Sentado frente a la televisión veía uno de los programas quizás más populares y tradicionales en nuestro país: Sábados Felices. Un programa que como todos saben tiene la intención de recrear a televidentes con un humor sano y aparentemente sin daños a terceros; y un programa que ha sido referente para muchos a la hora de hacer del humor su “modo de vida”.
Es indudable que hacer reír no deja de ser una tarea nada fácil, y hacer de la risa un negocio o una empresa supongo tiene su ciencia (por utilizar un término que implique cierto grado de complejidad en el asunto). En nuestro país, donde por ejemplo tenemos Guinness Records otorgados a humoristas por hacer de la risa una hazaña, encontramos variedad de humoristas; muchos de ellos con una grande creatividad a la hora de hacer de cualquier cosa un motivo de alegría y de convertir una situación común en causa de carcajadas.
Quién de nosotros no ha reído con los chistes (buenísimos, flojos, huesos, regulares) que mujeres y hombres en diversos medios y a través de distintas estrategias han compartido con el objetivo de hacer de nuestra vida algo más placentero; incluso en algún momento se llegó a pensar que la risa en un país como el nuestro podría ser un elemento que contribuyera efectivamente a reconstruir tejido social. Precisamente por la dimensión terapéutica que contiene en sí mismo el humor como un aspecto constitutivo de nuestra condición humana.
Cuántos no nos hemos identificado con alguno de estos personajes de la vida real y cotidiana; tal vez por su originalidad, su tremenda imaginación, su gran capacidad recursiva, su talento innato y su responsabilidad a la hora de asumir lo que hacen como un verdadero trabajo. Porque en Colombia si “hacer llorar” es digno de llamarse trabajo, cuánto más digno no lo es hacer reír.
Sin embargo, ya es hora que ese oficio, tan reconocido y de amplia valoración, vaya estando a la orden del día y en plena correspondencia con una serie de procesos reivindicatorios que se vienen desarrollando en nuestro país y en muchos otros países. Varios de estos procesos tienen como protagonistas a ciudadanos que en algún momento (aún) han visto sus derechos vulnerados y pisoteados, su dignidad atropellada y su condición totalmente estigmatizada. Quizás este sea el motivo fundamental por el cual cuando escuchamos un chiste de negros, indígenas, costeños, pastusos o miembros de la comunidad LGBT, ya no sentimos el mismo placer de antes. De hecho el sentimiento que se experimenta pudiera ser equiparado al de la vergüenza cuando no al de la pena ajena. E inmediatamente la pregunta no se hace esperar ¿cómo es posible que aún algunos “humoristas” piensen ganarse la vida burlándose de la realidad de ciertos grupos poblaciones que en Colombia incluso gozan de la categoría de víctimas?
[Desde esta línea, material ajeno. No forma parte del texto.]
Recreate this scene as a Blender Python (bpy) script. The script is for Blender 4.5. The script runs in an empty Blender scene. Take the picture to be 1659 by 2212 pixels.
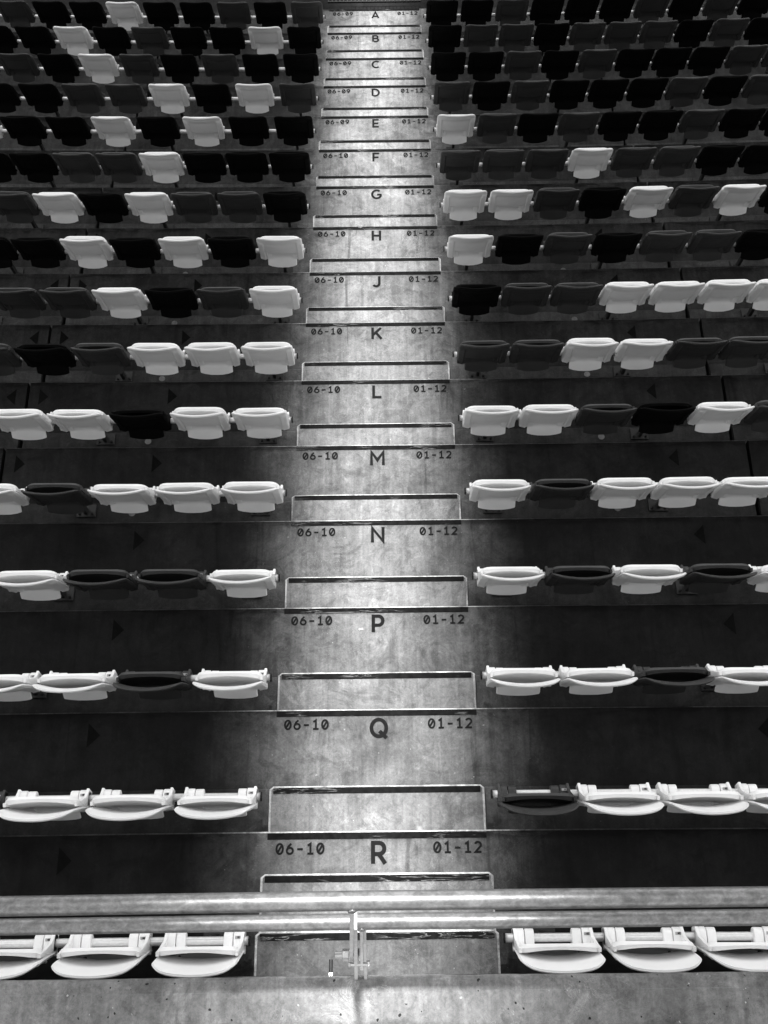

Pintarse de negro, disfrazarse de indígena, hablar como costeño, mofarse de un pastuso e imitar a un homosexual para efectos de arrancar una sonrisa no puede seguir siendo en nuestro país motivo de elogio o admiración, y mucho menos signo del buen humor con el que somos identificados por otras culturas. Mientras nosotros nos reímos con los gestos, las palabras, las voces y otra serie de ademanes de los que se vale el humorista; los demás, los invisibilizados, continúan en sus realidades opresoras y victimizantes tratando de que sus voces sean escuchadas, pero no a través de las voces y cuerpos de otros sino por medio de un verdadero reconocimiento de su condición de personas en igualdad de derechos frente a los demás. Creo que no se puede tolerar más hacer y celebrar humor valiéndonos de personas que día tras día sostienen una lucha social y cultural que trasciende incluso las fronteras de lo local, regional y nacional.
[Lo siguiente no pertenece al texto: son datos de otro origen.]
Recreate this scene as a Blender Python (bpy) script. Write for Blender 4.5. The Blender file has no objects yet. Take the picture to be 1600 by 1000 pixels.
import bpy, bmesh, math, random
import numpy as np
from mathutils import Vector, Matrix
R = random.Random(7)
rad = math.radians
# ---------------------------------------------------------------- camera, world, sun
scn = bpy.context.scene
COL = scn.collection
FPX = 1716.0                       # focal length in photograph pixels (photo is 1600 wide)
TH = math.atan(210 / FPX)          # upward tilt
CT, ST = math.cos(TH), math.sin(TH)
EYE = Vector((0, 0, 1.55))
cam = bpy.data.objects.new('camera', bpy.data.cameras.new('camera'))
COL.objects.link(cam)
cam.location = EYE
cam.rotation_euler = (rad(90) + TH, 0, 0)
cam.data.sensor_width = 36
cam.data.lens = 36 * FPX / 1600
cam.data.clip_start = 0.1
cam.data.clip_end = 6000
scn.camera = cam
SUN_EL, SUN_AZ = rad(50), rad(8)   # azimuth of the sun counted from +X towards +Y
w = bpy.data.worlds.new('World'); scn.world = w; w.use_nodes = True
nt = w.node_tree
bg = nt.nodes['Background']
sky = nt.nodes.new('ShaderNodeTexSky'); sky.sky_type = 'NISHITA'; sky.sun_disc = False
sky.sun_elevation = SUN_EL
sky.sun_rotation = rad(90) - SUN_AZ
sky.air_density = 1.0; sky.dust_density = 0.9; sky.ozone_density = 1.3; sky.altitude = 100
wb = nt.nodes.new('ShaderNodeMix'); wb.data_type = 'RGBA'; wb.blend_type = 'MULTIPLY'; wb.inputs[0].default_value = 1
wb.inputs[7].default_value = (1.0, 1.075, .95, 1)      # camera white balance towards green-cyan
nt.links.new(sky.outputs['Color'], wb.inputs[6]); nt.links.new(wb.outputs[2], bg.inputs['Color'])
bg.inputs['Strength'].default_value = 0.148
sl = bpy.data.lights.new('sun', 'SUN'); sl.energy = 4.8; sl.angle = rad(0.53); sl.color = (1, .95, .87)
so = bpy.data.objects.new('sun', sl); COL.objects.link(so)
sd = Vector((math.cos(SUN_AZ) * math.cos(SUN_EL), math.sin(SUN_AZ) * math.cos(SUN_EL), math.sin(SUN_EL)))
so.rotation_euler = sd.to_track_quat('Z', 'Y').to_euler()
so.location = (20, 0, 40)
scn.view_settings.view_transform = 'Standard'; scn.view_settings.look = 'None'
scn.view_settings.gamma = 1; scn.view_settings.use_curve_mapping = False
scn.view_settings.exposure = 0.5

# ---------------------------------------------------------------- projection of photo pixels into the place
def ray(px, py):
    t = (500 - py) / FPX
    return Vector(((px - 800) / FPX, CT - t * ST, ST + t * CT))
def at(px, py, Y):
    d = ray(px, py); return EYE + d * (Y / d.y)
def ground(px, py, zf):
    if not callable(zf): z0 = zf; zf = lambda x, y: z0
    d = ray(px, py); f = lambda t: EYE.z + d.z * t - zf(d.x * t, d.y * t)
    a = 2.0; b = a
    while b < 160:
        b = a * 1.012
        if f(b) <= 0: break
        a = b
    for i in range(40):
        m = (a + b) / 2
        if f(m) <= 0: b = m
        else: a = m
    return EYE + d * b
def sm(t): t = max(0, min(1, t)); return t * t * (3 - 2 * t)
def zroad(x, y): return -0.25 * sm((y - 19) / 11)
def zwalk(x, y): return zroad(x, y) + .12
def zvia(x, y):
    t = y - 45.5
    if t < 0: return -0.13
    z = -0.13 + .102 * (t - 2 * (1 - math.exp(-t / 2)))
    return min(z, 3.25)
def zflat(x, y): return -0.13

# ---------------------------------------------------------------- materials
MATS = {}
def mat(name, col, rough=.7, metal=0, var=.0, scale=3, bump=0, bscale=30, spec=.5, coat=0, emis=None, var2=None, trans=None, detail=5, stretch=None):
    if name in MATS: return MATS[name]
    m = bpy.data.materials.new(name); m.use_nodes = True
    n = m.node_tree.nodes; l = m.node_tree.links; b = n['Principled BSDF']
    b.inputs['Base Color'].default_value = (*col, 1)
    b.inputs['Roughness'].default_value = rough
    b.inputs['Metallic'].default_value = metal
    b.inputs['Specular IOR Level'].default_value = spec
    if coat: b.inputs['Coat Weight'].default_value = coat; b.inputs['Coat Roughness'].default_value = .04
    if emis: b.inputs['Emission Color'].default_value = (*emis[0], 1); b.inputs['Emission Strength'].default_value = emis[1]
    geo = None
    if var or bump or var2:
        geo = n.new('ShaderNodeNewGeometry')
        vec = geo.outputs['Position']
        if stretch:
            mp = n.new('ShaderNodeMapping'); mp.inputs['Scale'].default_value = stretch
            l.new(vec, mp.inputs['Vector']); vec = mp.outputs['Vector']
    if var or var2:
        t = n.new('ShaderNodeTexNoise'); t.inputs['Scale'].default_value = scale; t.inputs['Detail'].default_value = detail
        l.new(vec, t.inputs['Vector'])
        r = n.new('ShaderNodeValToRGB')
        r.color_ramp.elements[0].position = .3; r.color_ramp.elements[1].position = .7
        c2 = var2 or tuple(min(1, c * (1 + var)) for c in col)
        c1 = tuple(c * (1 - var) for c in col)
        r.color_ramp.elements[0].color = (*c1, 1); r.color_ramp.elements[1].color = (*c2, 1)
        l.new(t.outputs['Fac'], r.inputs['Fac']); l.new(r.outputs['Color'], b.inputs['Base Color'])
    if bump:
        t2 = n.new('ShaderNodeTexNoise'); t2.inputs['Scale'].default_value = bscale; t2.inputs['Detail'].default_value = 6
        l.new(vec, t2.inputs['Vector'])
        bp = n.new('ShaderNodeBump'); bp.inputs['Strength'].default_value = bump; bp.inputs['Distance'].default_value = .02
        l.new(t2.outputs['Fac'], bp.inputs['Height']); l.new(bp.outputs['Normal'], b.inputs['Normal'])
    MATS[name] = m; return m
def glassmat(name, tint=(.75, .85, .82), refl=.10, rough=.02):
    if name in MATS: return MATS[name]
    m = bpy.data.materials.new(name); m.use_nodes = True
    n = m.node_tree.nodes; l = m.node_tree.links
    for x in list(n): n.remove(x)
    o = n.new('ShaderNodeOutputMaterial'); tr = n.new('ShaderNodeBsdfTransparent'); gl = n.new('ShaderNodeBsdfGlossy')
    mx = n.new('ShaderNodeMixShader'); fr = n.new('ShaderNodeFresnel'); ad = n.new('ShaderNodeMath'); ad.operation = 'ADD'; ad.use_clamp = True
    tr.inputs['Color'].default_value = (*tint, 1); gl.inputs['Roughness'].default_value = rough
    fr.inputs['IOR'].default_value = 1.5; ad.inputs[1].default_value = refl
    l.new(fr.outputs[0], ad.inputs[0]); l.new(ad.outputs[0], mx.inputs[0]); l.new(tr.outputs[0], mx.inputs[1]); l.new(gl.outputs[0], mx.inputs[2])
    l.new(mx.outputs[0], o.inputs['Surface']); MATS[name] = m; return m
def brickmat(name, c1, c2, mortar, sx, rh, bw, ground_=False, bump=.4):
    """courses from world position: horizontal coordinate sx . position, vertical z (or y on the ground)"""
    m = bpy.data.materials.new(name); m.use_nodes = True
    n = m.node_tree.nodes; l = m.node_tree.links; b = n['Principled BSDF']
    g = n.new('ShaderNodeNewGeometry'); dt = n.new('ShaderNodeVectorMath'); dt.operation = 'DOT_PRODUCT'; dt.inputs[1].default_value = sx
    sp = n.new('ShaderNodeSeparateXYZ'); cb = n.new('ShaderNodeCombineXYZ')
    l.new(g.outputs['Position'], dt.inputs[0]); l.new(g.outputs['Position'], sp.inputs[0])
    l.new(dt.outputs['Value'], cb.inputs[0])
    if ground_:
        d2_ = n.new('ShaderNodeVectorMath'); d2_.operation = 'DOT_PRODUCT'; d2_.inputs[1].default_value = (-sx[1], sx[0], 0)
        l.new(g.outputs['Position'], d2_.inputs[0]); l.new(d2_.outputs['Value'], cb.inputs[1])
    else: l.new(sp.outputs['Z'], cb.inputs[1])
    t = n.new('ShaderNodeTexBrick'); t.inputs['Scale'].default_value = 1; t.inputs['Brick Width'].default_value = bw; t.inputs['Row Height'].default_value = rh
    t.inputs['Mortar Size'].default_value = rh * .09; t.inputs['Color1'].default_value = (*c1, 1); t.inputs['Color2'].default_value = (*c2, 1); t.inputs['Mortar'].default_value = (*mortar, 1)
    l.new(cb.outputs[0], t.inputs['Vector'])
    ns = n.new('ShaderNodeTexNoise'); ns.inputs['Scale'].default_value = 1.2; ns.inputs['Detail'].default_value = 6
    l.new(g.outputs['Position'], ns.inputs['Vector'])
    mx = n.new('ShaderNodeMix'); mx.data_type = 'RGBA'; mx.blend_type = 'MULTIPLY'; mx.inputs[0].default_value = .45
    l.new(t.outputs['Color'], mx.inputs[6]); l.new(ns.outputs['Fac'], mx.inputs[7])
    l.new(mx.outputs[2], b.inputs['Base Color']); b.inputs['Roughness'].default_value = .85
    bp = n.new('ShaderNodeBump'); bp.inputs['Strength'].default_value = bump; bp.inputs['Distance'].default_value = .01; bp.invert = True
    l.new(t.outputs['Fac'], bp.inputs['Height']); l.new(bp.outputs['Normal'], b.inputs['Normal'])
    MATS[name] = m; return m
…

El ejercicio humorístico como valor, rico y polifacético a la vez, tiene una enorme responsabilidad social en un país donde aún nos cuesta comprender que el respeto, la igualdad y la tolerancia son pilares fundamentales de la convivencia para efectos de construir una sociedad justa donde los derechos no sean una carta sino la materialización de una comunidad capaz de vivir sin exclusiones ni actitudes que legitimen la desigualdad.